Kedua, fokus. Satu naskah buku memusatkan pembahasan secara mendalam. Bahkan dikhususkan untuk segmen pembaca tertentu saja. Iya, coba pilihlah sebuah ide, lalu pandang dari sudut yang berbeda. Setelah itu, kaji secara mendalam, bukan melebar. Sajikan secara mendetail. Ungkap semua hal yang terkait dengan pokok bahasan utama. Maka, keunggulan naskah itu muncul karena detailnya penjelasan yang disajikan. Sehingga, penulis berikutnya akan merasa ‘minder’ untuk mengkaji ide buku yang sama.

Bahkan, buku yang fokus dan mendalam itu akhirnya menjadi rujukan bagi buku selanjutnya. Misalnya, buku mendalam tentang Zakat karya Yusuf Qardhawi. Bukunya sangat tebal karena lengkap dan detail. Karya setelahnya, setahu saya belum ada buku yang membahas zakat yang lebih fokus dari buku beliau itu. Buku itu laris, tidak hanya di negara beliau saja, tapi sudah diterjemahkan ke berbagai bahasa dunia. 

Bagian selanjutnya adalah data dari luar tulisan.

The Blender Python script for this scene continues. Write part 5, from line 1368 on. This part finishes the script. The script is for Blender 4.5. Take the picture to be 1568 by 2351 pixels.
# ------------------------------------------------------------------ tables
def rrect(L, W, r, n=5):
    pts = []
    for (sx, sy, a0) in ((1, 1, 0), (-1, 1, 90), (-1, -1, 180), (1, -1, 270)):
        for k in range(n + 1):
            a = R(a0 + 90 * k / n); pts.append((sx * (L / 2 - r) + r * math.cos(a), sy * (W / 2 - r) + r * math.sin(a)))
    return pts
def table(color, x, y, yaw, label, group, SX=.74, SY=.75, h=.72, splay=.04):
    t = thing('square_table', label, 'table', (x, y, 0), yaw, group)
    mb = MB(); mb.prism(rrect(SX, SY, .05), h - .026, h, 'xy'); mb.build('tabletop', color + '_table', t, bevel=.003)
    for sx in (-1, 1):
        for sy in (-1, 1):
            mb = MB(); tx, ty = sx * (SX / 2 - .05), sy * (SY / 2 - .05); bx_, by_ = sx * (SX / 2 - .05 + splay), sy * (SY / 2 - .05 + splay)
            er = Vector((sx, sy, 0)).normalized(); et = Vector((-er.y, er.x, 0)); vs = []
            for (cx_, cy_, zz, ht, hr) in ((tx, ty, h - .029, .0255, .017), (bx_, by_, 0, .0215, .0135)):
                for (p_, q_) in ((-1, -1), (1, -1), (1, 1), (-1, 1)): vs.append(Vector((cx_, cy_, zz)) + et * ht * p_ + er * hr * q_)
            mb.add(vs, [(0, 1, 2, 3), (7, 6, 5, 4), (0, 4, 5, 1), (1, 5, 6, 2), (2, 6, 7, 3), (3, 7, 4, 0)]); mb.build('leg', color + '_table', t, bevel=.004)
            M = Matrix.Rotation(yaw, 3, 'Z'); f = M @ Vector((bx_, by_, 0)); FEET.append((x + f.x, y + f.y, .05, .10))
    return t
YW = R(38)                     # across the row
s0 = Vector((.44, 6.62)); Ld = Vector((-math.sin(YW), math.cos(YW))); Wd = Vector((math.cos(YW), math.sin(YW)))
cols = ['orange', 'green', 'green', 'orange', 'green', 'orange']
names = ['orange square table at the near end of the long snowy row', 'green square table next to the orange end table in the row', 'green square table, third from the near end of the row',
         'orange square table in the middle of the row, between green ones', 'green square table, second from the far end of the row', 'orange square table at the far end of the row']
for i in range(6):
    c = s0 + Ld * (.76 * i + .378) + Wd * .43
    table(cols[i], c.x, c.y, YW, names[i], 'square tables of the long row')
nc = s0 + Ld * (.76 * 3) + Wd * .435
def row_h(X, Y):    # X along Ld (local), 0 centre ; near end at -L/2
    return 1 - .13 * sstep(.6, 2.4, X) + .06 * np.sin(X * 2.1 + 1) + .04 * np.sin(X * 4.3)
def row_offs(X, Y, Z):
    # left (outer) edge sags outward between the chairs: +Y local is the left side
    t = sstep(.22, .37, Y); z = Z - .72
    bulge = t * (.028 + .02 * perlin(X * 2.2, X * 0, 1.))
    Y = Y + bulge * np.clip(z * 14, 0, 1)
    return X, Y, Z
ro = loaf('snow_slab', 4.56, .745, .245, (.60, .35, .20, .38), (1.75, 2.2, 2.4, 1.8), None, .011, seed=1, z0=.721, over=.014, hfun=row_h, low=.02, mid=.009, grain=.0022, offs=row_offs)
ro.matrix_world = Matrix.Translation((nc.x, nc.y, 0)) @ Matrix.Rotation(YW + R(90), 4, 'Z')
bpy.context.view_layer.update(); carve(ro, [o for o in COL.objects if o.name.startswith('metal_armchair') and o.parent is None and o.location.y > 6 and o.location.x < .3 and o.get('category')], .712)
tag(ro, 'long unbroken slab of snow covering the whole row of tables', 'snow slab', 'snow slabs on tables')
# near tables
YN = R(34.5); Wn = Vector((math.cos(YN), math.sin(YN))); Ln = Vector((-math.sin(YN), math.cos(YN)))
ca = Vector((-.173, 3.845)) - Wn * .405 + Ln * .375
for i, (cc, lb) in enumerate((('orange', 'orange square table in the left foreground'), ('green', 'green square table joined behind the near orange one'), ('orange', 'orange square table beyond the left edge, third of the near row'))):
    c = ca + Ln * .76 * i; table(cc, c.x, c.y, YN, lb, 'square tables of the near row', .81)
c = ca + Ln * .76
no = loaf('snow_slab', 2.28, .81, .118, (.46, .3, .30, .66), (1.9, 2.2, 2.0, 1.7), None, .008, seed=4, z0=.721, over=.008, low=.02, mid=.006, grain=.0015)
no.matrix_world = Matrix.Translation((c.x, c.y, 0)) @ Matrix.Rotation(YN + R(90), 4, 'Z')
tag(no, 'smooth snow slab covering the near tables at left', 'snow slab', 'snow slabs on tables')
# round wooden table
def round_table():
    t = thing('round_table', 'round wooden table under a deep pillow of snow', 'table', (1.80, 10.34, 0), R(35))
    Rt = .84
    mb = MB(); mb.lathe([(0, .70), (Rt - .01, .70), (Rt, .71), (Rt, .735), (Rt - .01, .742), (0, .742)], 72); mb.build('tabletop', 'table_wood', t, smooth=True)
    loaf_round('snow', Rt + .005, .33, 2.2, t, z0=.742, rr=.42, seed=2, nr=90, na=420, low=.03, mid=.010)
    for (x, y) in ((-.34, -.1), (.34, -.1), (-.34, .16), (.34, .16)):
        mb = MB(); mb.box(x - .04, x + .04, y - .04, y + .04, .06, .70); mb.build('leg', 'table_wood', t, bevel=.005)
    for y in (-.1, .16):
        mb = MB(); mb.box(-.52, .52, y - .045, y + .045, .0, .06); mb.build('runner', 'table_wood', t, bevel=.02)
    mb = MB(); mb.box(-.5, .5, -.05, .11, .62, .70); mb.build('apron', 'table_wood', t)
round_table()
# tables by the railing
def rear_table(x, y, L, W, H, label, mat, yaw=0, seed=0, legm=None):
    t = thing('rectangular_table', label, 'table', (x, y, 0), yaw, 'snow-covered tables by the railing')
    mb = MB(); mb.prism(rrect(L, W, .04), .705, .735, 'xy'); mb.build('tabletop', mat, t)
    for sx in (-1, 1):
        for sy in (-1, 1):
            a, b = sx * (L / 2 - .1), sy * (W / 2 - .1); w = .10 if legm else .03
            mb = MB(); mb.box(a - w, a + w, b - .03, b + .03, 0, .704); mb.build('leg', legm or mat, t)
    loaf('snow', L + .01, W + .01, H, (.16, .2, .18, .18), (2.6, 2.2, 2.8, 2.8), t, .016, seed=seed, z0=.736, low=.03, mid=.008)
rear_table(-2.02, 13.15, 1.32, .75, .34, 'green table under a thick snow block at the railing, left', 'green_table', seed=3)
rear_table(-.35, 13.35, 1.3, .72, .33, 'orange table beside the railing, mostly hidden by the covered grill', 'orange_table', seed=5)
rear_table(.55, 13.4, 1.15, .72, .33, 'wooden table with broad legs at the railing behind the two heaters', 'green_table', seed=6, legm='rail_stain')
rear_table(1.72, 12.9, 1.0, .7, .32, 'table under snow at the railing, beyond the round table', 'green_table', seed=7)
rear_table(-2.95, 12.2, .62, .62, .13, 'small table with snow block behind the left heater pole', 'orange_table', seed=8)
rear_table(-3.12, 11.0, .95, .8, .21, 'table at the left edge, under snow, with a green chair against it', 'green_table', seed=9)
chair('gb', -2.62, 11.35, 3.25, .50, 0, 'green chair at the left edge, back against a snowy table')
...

Dengan metode fokus itu, saya juga mencobanya. Jadilah buku Kompilasi Tafsir Ayat-Ayat Ekonomi Islam, diterbitkan oleh Pustaka Pelajar pada tahun 2010. Ini agak berat memang. Tapi, itulah jalan menuju puncak keunggulan sebuah naskah. Ya, biar naik kelas. Memang bukan sembarang terbit. Naskah bermutu jelas akan diburu! Selamat berkarya, ya!